Sunday, September 05, 2010
Road Marker
This week JP and I unearthed, at David's recommendation, the long-forgotten time-capsule/collage/bumpy-road love story that is 'Two For The Road.' This 1967 outing paired Albert Finney and Audrey Hepburn as passionate but combative lovers, largely due to his egotism and limitations, against a cornucopia of mostly French countryside scenery. The film's narrative is told out of sequence, shifting back and forth through time using common threads connecting scenes. This allows us to slowly piece together the emotional puzzle of this relationship.
I'm not sure why this film isn't a well-known classic. It takes a mature, un-romantic view of relationships, with serious issues and even extra-marital affairs. This project wouldn't have seen the light of day even five years earlier, and is a road marker of changing times and mores. It shows the final erosion collapse of the US Motion Picture Production Code that, from 1930 until the late 1960s, banned sexuality on screen, basically sacrificing honesty for wholesomeness.

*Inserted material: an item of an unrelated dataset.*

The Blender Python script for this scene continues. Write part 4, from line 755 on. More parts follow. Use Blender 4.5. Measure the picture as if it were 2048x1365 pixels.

Indeed, this is arguably Audrey Hepburn's first film as a sexual being, since most of her career was in the 'code era,' and because she was typecast as a naive waif. Even her iconic turn as party girl Holly Golightly in 'Breakfast at Tiffany's' is oddly sexless for a character that was a prostitute in the original source material. (To be fair, the same could be said of Giuletta Masina in 'Nights of Cabiria' and of Shirley MacLaine in its US version, 'Sweet Charity'.)